**Task to complete:** Which lines run from the first one up to and including the one with "0.28, 0.22, 2.3)"? Print exactly those.

**Supplied material:**
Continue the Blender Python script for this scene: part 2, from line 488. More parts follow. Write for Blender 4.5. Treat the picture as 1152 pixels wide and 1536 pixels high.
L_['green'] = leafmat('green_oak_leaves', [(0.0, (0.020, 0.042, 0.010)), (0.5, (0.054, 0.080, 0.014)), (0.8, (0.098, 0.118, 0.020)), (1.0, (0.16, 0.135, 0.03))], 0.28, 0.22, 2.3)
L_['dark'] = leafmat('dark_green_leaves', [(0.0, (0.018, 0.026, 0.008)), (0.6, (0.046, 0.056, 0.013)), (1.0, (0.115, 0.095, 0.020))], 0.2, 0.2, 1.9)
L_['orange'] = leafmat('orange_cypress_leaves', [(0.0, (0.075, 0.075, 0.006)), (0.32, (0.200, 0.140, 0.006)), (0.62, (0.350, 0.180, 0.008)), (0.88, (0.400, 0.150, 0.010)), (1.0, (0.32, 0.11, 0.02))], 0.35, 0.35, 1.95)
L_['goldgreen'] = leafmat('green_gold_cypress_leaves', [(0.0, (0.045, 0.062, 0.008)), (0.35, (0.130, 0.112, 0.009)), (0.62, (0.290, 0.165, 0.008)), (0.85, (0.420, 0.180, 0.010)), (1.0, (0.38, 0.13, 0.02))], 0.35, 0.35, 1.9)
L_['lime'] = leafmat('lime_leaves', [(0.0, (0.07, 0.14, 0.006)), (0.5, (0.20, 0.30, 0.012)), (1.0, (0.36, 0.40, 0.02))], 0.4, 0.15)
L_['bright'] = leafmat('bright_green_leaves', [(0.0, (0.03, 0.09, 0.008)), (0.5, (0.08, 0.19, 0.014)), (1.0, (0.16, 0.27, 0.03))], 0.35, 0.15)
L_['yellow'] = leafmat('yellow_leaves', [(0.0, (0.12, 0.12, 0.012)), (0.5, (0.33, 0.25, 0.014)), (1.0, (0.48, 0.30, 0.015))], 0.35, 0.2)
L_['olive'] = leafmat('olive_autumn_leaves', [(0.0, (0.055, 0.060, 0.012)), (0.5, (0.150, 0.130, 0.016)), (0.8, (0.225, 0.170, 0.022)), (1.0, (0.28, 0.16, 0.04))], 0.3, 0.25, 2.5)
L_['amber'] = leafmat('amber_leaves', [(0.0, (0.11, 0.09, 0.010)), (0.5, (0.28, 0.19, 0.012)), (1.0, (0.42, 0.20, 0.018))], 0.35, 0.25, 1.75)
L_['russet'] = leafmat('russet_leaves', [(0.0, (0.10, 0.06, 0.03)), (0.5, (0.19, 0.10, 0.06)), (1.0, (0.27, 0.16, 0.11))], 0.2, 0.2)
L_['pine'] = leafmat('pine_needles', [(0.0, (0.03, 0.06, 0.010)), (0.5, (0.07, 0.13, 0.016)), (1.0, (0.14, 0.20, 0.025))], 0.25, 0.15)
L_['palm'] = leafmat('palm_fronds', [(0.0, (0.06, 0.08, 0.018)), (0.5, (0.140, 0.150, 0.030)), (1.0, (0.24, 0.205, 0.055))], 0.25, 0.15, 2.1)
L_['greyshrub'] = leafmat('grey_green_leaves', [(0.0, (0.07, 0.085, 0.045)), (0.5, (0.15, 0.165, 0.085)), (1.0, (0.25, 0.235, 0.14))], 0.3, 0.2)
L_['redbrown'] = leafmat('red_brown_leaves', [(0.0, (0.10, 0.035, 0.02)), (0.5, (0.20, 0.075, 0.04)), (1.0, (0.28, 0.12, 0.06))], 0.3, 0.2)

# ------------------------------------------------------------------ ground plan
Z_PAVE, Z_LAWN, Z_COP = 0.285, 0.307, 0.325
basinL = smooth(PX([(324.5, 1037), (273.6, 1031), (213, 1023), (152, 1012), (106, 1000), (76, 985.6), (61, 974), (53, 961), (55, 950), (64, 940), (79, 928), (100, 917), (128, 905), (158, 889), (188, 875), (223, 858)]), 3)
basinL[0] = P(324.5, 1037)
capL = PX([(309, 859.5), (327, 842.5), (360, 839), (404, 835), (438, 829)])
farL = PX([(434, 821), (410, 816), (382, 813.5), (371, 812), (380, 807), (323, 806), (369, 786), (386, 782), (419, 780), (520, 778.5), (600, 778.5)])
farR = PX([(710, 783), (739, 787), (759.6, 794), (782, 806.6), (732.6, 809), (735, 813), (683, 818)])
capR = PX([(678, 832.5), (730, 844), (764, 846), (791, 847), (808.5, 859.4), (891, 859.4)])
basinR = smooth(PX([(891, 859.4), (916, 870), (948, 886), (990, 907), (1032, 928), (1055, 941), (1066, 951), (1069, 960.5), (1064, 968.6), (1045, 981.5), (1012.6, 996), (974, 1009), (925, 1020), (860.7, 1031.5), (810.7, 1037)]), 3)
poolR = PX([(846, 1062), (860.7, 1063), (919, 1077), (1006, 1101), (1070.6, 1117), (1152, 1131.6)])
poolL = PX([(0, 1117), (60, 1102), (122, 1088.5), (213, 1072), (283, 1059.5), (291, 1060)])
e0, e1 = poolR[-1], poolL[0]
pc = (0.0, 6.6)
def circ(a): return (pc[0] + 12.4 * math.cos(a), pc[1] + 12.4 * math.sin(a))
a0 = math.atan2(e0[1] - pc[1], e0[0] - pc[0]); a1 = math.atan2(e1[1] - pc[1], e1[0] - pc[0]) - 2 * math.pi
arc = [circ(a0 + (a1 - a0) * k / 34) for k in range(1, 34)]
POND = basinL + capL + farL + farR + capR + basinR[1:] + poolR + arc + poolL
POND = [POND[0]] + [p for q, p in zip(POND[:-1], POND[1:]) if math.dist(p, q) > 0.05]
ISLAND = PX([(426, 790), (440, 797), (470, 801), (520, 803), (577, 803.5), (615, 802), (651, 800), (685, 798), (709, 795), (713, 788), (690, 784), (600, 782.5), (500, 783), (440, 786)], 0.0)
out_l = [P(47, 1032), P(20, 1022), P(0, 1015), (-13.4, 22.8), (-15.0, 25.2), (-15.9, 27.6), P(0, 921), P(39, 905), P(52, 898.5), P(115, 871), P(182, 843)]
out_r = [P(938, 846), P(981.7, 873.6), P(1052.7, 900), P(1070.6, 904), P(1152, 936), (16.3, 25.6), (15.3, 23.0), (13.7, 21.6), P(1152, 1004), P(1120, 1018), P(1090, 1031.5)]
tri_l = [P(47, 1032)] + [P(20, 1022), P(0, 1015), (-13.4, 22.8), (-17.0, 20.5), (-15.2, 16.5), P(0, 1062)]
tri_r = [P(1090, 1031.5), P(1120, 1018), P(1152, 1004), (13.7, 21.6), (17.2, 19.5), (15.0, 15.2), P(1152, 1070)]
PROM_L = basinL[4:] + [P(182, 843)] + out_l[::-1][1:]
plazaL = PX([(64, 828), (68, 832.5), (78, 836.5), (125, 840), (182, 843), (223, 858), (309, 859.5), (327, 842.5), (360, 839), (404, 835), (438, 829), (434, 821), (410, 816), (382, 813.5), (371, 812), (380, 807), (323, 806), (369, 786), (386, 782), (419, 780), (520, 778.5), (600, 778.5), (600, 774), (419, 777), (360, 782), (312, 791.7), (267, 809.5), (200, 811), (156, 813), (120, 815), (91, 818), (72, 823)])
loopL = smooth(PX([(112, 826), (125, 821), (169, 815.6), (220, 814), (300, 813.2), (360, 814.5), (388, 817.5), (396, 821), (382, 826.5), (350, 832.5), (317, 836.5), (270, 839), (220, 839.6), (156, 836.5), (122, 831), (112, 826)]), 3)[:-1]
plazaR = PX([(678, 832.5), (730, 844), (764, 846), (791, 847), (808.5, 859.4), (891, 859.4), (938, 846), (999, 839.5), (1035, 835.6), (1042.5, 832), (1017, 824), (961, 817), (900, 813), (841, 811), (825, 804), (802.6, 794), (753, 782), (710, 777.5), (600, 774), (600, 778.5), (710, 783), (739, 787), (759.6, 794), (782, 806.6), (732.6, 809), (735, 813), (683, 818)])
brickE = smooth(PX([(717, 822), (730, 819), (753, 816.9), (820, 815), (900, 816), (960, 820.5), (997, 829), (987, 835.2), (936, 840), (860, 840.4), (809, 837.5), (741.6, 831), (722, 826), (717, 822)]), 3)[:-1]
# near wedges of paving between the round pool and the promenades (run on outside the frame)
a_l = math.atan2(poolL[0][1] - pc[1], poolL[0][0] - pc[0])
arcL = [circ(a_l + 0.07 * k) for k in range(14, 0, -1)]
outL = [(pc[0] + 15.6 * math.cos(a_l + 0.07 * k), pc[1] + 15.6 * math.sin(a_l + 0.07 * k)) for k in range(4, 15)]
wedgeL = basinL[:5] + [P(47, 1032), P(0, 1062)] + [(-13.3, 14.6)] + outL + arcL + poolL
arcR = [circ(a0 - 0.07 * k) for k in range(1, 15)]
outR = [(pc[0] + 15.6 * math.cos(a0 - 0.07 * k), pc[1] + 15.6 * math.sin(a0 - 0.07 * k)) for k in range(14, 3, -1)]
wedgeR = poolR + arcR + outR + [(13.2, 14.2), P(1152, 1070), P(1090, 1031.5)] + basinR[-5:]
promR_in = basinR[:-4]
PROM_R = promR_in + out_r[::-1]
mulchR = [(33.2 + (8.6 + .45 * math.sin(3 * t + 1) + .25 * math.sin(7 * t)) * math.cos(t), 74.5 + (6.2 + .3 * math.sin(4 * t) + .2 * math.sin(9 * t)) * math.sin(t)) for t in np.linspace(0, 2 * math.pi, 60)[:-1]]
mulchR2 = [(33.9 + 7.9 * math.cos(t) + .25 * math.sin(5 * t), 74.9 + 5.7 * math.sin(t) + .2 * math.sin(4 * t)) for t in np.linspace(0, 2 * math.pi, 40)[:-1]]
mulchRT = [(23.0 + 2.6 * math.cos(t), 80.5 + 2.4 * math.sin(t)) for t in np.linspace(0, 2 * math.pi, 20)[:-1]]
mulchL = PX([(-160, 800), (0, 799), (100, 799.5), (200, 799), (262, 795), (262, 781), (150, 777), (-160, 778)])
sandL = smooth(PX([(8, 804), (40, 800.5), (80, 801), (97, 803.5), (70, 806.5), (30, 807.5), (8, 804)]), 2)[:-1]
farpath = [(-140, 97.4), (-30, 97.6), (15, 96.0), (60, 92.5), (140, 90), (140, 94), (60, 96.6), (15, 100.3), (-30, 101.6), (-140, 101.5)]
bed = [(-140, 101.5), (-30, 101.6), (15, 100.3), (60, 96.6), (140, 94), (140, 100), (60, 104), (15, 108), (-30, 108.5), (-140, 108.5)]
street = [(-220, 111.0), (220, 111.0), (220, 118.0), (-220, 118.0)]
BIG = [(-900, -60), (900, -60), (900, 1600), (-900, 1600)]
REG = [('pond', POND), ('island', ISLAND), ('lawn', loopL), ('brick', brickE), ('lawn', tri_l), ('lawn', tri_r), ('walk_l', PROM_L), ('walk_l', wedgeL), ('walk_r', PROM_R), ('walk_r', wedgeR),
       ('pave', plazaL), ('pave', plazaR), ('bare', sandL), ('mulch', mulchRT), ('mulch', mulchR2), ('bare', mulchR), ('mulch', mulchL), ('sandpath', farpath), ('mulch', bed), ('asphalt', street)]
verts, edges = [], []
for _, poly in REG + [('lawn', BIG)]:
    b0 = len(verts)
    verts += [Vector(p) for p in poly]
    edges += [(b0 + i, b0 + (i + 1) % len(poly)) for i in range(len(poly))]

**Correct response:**
Continue the Blender Python script for this scene: part 2, from line 488. More parts follow. Write for Blender 4.5. Treat the picture as 1152 pixels wide and 1536 pixels high.
L_['green'] = leafmat('green_oak_leaves', [(0.0, (0.020, 0.042, 0.010)), (0.5, (0.054, 0.080, 0.014)), (0.8, (0.098, 0.118, 0.020)), (1.0, (0.16, 0.135, 0.03))], 0.28, 0.22, 2.3)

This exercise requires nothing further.